Miller: And I'm sorry that when I discussed African history, I didn't address Wakanda. It's been a crazy couple months for anthropologists everywhere.

Vic: I'm sorry for mistranslating that ancient Egyptian curse and accidentally getting 15 archeologists killed. On the plus side, I got this nifty necklace out of it. *Points to a necklace she's wearing* On the downside, I'm pretty sure if I ever take it off, I might get eaten by a mummy.

Montgomery: I'm sorry we promised you a Let's Play channel when all we do is talk about boring books and dead dudes.

Maya: I'm sorry for setting my voicemail to a passage from the Necronomicon, and on a related note, if you ever called my phone, I'm sorry for all the demons manifesting out of your keypad.

Andy: I'm sorry for wasting those three wishes I got on a lifetime supply of cheesecake instead of world peace.

Gibson: I'm sorry for suggesting Robespierre just guillotine everyone.
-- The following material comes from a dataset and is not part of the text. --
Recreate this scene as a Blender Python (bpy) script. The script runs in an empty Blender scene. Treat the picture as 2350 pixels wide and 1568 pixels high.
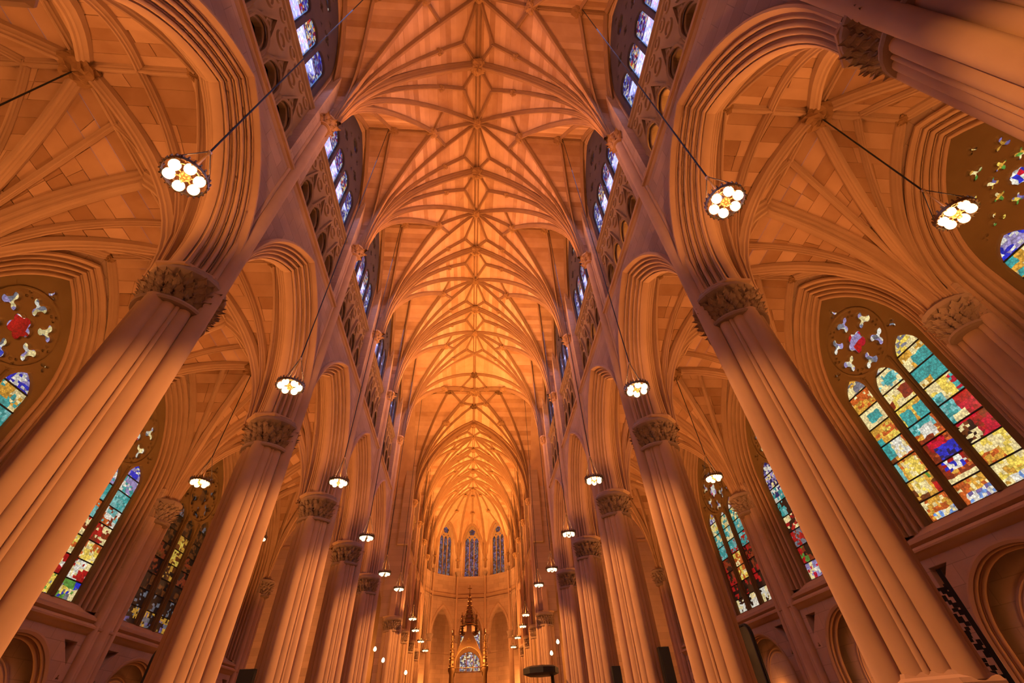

I thought the sarcasm was obvious, but clearly he did not. I just wanted him to use it for bagels.

Andy: I'm sorry for committing the unforgivable sin of human transmutation and accidentally disintegrating my childhood friend.

Ryan, in another room: QUIT TELLING EVERYONE I'M DEAD!

Andy: Sometimes I can still hear his voice.

Montgomery: I'm sorry for telling Virgil that nobody would notice if he just copied off of Homer the night before his Aeneid was due.

Maya: I'm sorry I sunk Atlantis. I swear I had no idea what that button did.

Vic: I'm sorry I caused the Tunguska event by plugging a power bar into itself for infinite energy. The good news is it worked.

Miller: If you were there the time I drew out Les Mis, I'm sorry for your pain. And if you've seen Food Fight, we're sorry in general.

Maya: I'm sorry I didn't cry when Baldr died, thereby forestalling his resurrection and condemning him to hell. I just don't like expressing my emotions publicly.

Gibson: I'm sorry for kidnapping Tripitaka that one time, but in my defense, everyone was doing it.

Andy: I'm sorry I told Pandora I dropped my keys in her box. I thought it was hilarious at the time, but in hindsight... not my proudest moment.

Montgomery: I'm sorry that I invented a time machine, went back to steal the Library of Alexandria, shrunk it down Braniac style and put it in a bottle, and then burned the foundations to cover my tracks.

Vic: I'm sorry-wait. What did you do?

Montgomery: Uh... Well, you see.

Vic: You what?!

Montgomery: Well, actually...

Vic: You burned down the library? You monster, you wait till I get over there!

Montgomery: Well, wait-

Vic: There you are, you barbarian!

Montgomery: Um, we're experiencing technical difficulties, we'll be back later!